• _Exercise description_
Exactly retype the lines of the material from its first line to the line with "SC.camera = cam", including both.

• _Supplied material_

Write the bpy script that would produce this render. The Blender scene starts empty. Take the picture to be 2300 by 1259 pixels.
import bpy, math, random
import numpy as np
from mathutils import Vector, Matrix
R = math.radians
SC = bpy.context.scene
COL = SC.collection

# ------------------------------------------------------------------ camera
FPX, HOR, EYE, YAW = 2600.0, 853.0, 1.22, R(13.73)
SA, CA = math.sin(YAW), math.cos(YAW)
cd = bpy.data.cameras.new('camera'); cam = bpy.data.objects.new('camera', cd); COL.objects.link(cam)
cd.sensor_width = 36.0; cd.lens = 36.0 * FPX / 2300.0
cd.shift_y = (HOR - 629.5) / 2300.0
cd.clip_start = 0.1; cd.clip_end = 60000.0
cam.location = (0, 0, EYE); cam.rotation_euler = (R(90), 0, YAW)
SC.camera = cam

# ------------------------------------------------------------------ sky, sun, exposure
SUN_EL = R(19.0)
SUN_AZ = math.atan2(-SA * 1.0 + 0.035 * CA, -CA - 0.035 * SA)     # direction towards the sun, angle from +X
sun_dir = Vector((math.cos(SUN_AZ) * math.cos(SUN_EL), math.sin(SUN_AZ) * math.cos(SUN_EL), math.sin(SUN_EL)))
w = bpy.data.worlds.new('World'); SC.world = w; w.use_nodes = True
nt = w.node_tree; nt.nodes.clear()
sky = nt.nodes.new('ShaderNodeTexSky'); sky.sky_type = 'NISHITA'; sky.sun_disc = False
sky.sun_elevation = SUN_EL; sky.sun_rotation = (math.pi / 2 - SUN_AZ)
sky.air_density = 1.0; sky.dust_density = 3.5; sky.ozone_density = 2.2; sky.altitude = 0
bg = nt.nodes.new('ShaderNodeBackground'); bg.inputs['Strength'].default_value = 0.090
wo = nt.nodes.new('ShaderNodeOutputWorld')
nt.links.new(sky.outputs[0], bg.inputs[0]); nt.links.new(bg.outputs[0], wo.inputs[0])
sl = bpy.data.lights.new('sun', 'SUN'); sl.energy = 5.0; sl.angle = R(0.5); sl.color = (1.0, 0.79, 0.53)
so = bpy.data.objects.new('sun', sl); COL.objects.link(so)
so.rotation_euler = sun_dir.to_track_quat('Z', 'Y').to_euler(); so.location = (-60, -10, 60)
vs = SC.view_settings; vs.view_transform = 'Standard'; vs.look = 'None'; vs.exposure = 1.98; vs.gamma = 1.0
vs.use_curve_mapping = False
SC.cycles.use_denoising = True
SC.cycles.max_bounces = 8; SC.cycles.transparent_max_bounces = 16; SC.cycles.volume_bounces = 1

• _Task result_
Write the bpy script that would produce this render. The Blender scene starts empty. Take the picture to be 2300 by 1259 pixels.
import bpy, math, random
import numpy as np
from mathutils import Vector, Matrix
R = math.radians
SC = bpy.context.scene
COL = SC.collection

# ------------------------------------------------------------------ camera
FPX, HOR, EYE, YAW = 2600.0, 853.0, 1.22, R(13.73)
SA, CA = math.sin(YAW), math.cos(YAW)
cd = bpy.data.cameras.new('camera'); cam = bpy.data.objects.new('camera', cd); COL.objects.link(cam)
cd.sensor_width = 36.0; cd.lens = 36.0 * FPX / 2300.0
cd.shift_y = (HOR - 629.5) / 2300.0
cd.clip_start = 0.1; cd.clip_end = 60000.0
cam.location = (0, 0, EYE); cam.rotation_euler = (R(90), 0, YAW)
SC.camera = cam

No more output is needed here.